Actually, I think the optimal decision would be another federation subject on Crimean territory. If they want it so badly. Thought I'm pretty sure their land problems and self-controlling are solvable without that.
The problem is that the entirety of Crimea is Crimean Tatar land currently settled by Russians. I still think that the best way to solve land issues and self determination would be to create a civic Crimean identity that includes the Russians, then create an independent state.
After all, though many Russians seem to see the Crimean Tatars as Muslim Turkic intruders, they're a mixture of everyone that's settled in that peninsula from the ancient Khazars, Scythians and Cumans to the Goths and Greeks and Italians (hence why they are truly Crimean Natives in every sense of the word). Why can't Russians join that mix too?
My preference would be to stop calling them Tatars and just call them Crimeans. "Tatar", though it originally meant something rather different, became a Russian exonym for all Turkic peoples in the Empire. It airbrushes any distinctions and complexities, homogenizing everything. That leads to strange situations where the President of "Tatarstan" has been sent by Putin to Crimea to negotiate with the Crimean Tatars, as if he's some kind of representative from the "homeland", when in reality he belongs to a totally different ethnic group (possibly even Bolghar, if theories are correct) with as much relation to the "Crimean Tatars" as a Frenchman to a Spaniard.
Far better would be to recognise the "Crimean Tatars" for what they are - though they have been Turkicised, they are the native Crimeans, speaking a language that is a mixture of many Turkic tongues and having a diverse ethnic heritage including the peninsula's earliest inhabitants.
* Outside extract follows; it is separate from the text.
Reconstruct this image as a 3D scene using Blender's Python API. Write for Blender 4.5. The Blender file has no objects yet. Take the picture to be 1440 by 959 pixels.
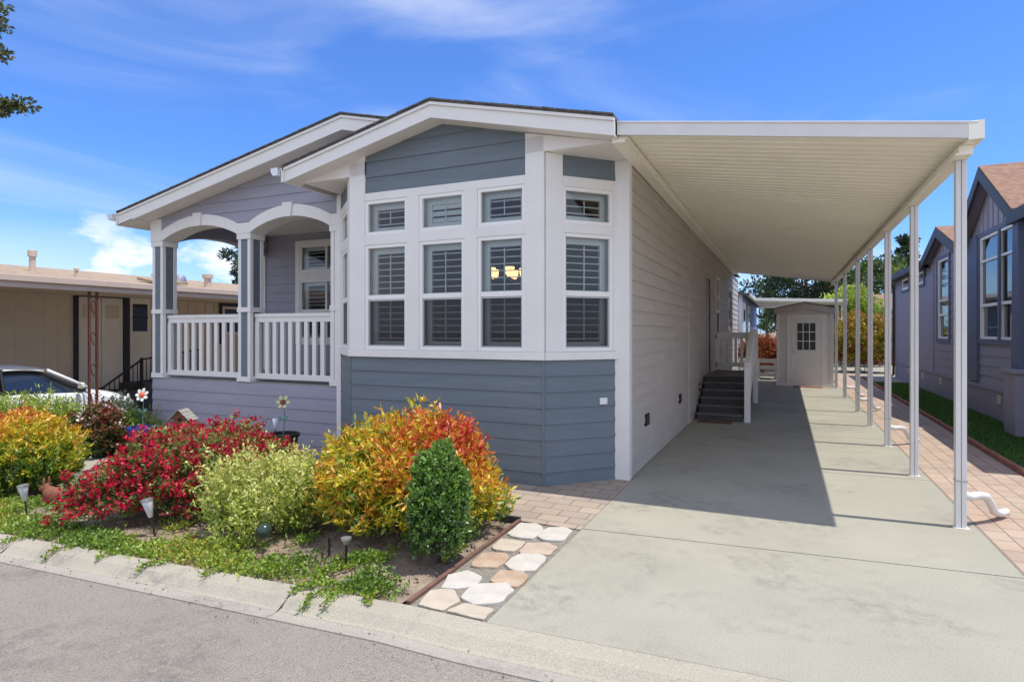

They're like a snowball that's rolled down a hill.
I would like to see a situation where the native Crimeans can occupy a place in independent Crimean society almost like the Highlanders in Scotland. Nowadays everyone has Highland blood (including myself), though Gaelic can be seen as a waste of money at times by certain bigots and misinformed people, the majority of Scots see it as a part of our complex identity; its prestigious status leads it to be tattooed on patriotic Lowlanders' arms. I think this is very achievable in Crimea, the beast of Russian ethnic nationalism just has to be broken first.